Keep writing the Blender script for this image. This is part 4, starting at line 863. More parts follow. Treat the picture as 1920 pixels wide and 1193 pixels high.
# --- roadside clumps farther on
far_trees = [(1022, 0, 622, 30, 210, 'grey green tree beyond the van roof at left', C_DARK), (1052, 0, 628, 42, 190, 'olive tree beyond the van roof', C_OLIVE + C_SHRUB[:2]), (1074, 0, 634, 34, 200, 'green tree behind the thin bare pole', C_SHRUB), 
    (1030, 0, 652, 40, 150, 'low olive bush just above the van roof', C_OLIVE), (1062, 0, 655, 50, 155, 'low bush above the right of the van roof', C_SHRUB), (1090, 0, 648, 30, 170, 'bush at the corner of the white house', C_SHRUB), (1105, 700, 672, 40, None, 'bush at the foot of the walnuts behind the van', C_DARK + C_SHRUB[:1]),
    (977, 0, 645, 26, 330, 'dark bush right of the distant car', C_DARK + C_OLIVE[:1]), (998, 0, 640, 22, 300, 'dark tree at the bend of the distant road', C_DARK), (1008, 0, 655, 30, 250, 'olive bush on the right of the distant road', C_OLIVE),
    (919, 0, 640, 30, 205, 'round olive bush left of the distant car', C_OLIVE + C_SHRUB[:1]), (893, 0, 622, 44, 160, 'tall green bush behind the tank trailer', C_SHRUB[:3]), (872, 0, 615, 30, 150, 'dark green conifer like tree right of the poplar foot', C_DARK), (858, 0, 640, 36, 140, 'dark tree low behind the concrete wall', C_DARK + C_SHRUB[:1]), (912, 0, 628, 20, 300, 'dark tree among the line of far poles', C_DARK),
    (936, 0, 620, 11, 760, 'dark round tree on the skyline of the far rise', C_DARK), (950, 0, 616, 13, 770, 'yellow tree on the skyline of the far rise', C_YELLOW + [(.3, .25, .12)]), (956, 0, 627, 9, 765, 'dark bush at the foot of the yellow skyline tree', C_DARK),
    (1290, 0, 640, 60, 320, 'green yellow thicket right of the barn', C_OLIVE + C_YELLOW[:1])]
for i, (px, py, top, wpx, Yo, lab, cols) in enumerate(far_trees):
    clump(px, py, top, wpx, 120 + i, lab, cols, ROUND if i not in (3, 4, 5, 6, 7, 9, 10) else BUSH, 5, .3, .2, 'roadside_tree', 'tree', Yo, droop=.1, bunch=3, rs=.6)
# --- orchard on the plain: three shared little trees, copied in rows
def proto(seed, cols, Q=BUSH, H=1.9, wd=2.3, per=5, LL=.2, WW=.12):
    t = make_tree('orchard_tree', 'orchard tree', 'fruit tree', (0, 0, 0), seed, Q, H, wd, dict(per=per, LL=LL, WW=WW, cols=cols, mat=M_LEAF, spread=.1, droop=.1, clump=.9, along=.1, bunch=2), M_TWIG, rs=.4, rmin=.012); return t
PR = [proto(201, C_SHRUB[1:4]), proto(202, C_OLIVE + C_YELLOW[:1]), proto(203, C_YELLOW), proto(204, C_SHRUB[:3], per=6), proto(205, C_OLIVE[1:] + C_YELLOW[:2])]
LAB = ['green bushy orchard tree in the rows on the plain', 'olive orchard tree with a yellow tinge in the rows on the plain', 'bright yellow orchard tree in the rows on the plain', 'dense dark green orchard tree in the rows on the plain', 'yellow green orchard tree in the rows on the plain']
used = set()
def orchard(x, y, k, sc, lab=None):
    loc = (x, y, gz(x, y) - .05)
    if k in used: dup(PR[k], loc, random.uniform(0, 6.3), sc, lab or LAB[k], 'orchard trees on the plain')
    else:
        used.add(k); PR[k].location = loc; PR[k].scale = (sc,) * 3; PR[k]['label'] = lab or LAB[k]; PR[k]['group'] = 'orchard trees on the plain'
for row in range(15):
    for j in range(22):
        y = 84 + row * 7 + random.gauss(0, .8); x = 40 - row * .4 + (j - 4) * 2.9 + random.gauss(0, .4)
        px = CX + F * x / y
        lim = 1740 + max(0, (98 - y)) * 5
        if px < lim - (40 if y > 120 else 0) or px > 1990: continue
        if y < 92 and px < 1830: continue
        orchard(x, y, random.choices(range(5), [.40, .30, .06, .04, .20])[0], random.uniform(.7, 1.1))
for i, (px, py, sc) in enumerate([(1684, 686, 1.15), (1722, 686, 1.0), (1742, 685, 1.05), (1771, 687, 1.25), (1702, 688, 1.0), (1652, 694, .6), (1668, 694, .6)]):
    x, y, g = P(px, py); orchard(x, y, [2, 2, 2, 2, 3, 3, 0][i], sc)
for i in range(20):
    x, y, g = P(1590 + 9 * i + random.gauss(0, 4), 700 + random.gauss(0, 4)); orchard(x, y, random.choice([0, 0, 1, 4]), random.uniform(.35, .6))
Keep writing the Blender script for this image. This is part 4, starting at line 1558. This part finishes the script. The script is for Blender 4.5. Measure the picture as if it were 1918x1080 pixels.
● ● ●
What is asked:
Give the number of lines in the entries above that include the string "This". No other output is expected.

Written response:
2